I developed software for a company as an independent contractor (the IRS has made a final determination that I was an independent contractor and not an employee of the company), and I had no written agreement with the company, only an oral agreement that they would pay me a weekly salary to develop this product.

We have since parted company, and they've threatened to sue me for abandoning the project as they wanted more work done on it.

As I understand it, I own the copyright on this software because I was not an employee and there was no written agreement of any kind which would make it a "work for hire" and transfer the copyright. What are the company's rights pertaining to this software?? I've read that they may have an implied non-exclusive license to the software, but what rights would this give them? I ask because they are currently creating a derivative work from the software, selling it, and posting their own copyright notice within the software.
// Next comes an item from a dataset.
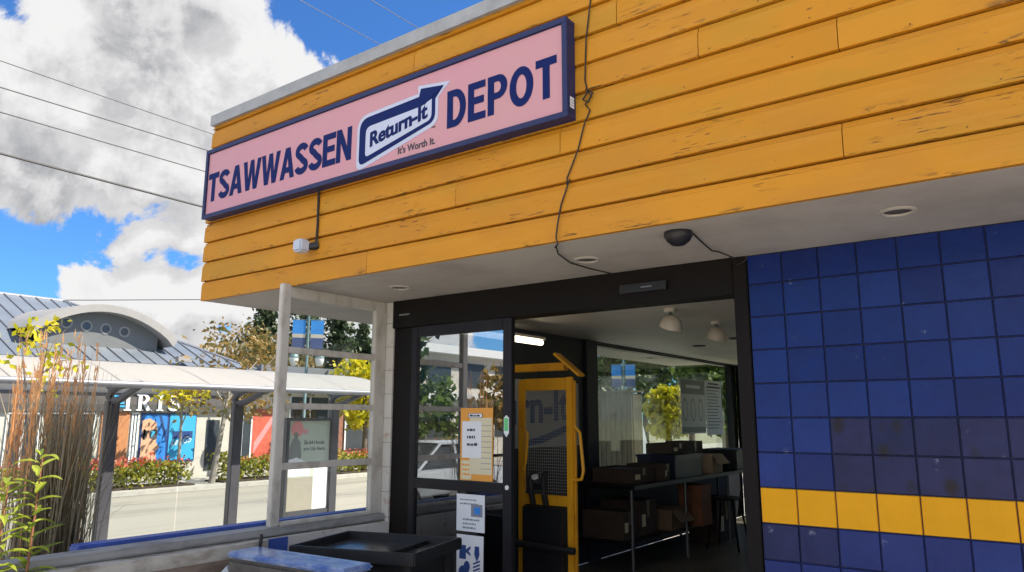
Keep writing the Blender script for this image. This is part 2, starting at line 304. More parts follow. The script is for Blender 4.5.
# ------------------------------------------------------------------ building helpers
def root_loc(p):
    v = Vector((0, 0, 0))
    while p is not None: v = v+p.location; p = p.parent
    return v
class MB:
    """collects shapes into ONE mesh object"""
    def __init__(s): s.v = []; s.f = []; s.m = []; s.mats = []; s.cur = 0
    def mat(s, k):
        if k not in s.mats: s.mats.append(k)
        s.cur = s.mats.index(k); return s
    def add(s, vs, fs):
        o = len(s.v); s.v += [tuple(map(float, a)) for a in vs]; s.f += [tuple(i+o for i in f) for f in fs]; s.m += [s.cur]*len(fs); return s
    def box(s, x0, x1, y0, y1, z0, z1, T=None):
        vs = [(x, y, z) for x in (x0, x1) for y in (y0, y1) for z in (z0, z1)]
        if T is not None: vs = [T @ Vector(a) for a in vs]
        return s.add(vs, [(0, 1, 3, 2), (4, 6, 7, 5), (0, 4, 5, 1), (2, 3, 7, 6), (0, 2, 6, 4), (1, 5, 7, 3)])
    def tube(s, pts, r, n=8, caps=True):
        pts = [Vector(p) for p in pts]; rs = r if isinstance(r, (list, tuple)) else [r]*len(pts)
        vs = []; prev = None
        for i, p in enumerate(pts):
            d = (pts[min(i+1, len(pts)-1)]-pts[max(i-1, 0)])
            if d.length < 1e-9: d = Vector((0, 0, 1))
            d.normalize()
            if prev is None: a = d.orthogonal().normalized()
            else: a = (prev-d*prev.dot(d)); a = a.normalized() if a.length > 1e-6 else d.orthogonal().normalized()
            prev = a; b = d.cross(a)
            for k in range(n):
                t = 2*PI*k/n; vs.append(p+(a*math.cos(t)+b*math.sin(t))*rs[i])
        fs = [(i*n+k, i*n+(k+1) % n, (i+1)*n+(k+1) % n, (i+1)*n+k) for i in range(len(pts)-1) for k in range(n)]
        if caps: fs += [tuple(range(n))[::-1], tuple((len(pts)-1)*n+k for k in range(n))]
        return s.add(vs, fs)
    def lathe(s, prof, c=(0, 0, 0), n=24, T=None, caps=True):
        vs = []
        for r, z in prof:
            for k in range(n):
                t = 2*PI*k/n; p = Vector((c[0]+r*math.cos(t), c[1]+r*math.sin(t), c[2]+z)); vs.append(T @ p if T is not None else p)
        m = len(prof)
        fs = [(i*n+k, i*n+(k+1) % n, (i+1)*n+(k+1) % n, (i+1)*n+k) for i in range(m-1) for k in range(n)]
        if caps: fs += [tuple(range(n))[::-1], tuple((m-1)*n+k for k in range(n))]
        return s.add(vs, fs)
    def prism(s, poly, ax, a, b):
        """extrude 2D poly along axis ax from a to b; poly coords are the two other axes in order"""
        def P(u, v, w):
            return {'x': (w, u, v), 'y': (u, w, v), 'z': (u, v, w)}[ax]
        n = len(poly); vs = [P(u, v, a) for u, v in poly]+[P(u, v, b) for u, v in poly]
        fs = [tuple(range(n))[::-1], tuple(range(n, 2*n))]+[(i, (i+1) % n, n+(i+1) % n, n+i) for i in range(n)]
        return s.add(vs, fs)
    def quad(s, a, b, c, d): return s.add([a, b, c, d], [(0, 1, 2, 3)])
    def build(s, name, parent=None, bevel=0, smooth=False, world=True, seg=2):
        me = bpy.data.meshes.new(name); off = root_loc(parent) if (parent is not None and world) else Vector((0, 0, 0))
        me.from_pydata([(a[0]-off.x, a[1]-off.y, a[2]-off.z) for a in s.v], [], s.f)
        for k in s.mats: me.materials.append(MT[k])
        me.polygons.foreach_set('material_index', s.m)
        bm = bmesh.new(); bm.from_mesh(me)
        bmesh.ops.recalc_face_normals(bm, faces=bm.faces)
        if bevel:
            ed = [e for e in bm.edges if len(e.link_faces) == 2 and e.calc_face_angle(0) > .6]
            bmesh.ops.bevel(bm, geom=ed, offset=bevel, segments=seg, affect='EDGES', clamp_overlap=True)
        bm.to_mesh(me); bm.free()
        if smooth:
            me.polygons.foreach_set('use_smooth', [True]*len(me.polygons))
            me.set_sharp_from_angle(angle=.7)
        me.update()
        o = bpy.data.objects.new(name, me); COL.objects.link(o)
        if parent is not None: o.parent = parent
        return o
def tag(o, label=None, cat=None, group=None, kind=None):
    if label: o['label'] = label
    if cat: o['category'] = cat
    if group: o['group'] = group
    if kind: o['kind'] = kind
    return o
def thing(name, label, cat, loc=(0, 0, 0), rz=0, group=None):
    o = bpy.data.objects.new(name, None); COL.objects.link(o); o.location = loc; o.rotation_euler = (0, 0, rz); o.empty_display_size = .2
    return tag(o, label, cat, group)
def copy_tree(o, loc=None, rz=None, label=None, scale=None):
    def rec(a, par):
        c = a.copy(); COL.objects.link(c)
        if par is not None: c.parent = par
        for ch in [k for k in KIDS.get(a.name, [])] or list(a.children): rec(ch, c)
        return c
    c = rec(o, None)
    if loc is not None: c.location = loc
    if rz is not None: c.rotation_euler = (0, 0, rz)
    if label: c['label'] = label
    if scale: c.scale = (scale,)*3
    return c
KIDS = {}
def curve_mesh(splines, ext=0.0, offset=0.0, res=1):
    cu = bpy.data.curves.new('c', 'CURVE'); cu.dimensions = '2D'; cu.fill_mode = 'BOTH'; cu.extrude = ext
    for pts in splines:
        sp = cu.splines.new('POLY'); sp.points.add(len(pts)-1); sp.use_cyclic_u = True
        for p, q in zip(sp.points, pts): p.co = (q[0], q[1], 0, 1)
    return _conv(cu)
def text_mesh(body, ext=0.0, offset=0.0, shear=0.0):
    cu = bpy.data.curves.new('t', 'FONT'); cu.body = body; cu.extrude = ext; cu.offset = offset; cu.shear = shear; cu.resolution_u = 6; cu.fill_mode = 'BOTH'
    return _conv(cu)
def _conv(cu):
    o = bpy.data.objects.new('tmp', cu); COL.objects.link(o)
    dg = bpy.context.evaluated_depsgraph_get(); dg.update()
    me = bpy.data.meshes.new_from_object(o.evaluated_get(dg)); bpy.data.objects.remove(o); bpy.data.curves.remove(cu)
    v = [tuple(a.co) for a in me.vertices]; f = [tuple(p.vertices) for p in me.polygons]; bpy.data.meshes.remove(me)
    return v, f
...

I would like to complete the software and market it myself, but they are marketing this early uncompleted version and ruining the market for me . . . especially since they claim they own the software.
 


divgradcurl

Senior Member
"I developed software for a company as an independent contractor (the IRS has made a final determination that I was an independent contractor and not an employee of the company), and I had no written agreement with the company, only an oral agreement that they would pay me a weekly salary to develop this product."

Were withholding taxes taken out of your paycheck? If they were, then you would likely to be found to be an employee, IRS notwithstanding, and then this would be a work-for-hire. If the company is in California, you need to look to California law, not the IRS, for the definition of "employee." If you pay your own payroll taxes, that would bolster your case that you were an independent contractor.

If you are a contractor, you are right, you would own the copyright in the absence of any agreement to transfer it -- UNLESS the software was a "contribution to a collective work" and you were hired specifically to create it -- in that case, the work would be considered a "work for hire" even if you are found to be an independent contractor.

You should talk with a lawyer experienced in copyright law. If there is an implied license, you need to figure out what the scope of the license is -- it may allow them to create derivaive works, in whcih case you wouldn't have any recourse to stop them. If they do not have a license, you'll need a lawyer to enforce your rights anyway, so you might as well get talking to one now...
 
P

phatcat42141

Guest
It was only an Oral Agreement

If there was no written agreement then how can they prove otherwise? They can't therefore you can quit with the programming for them just dont use them as a future reference.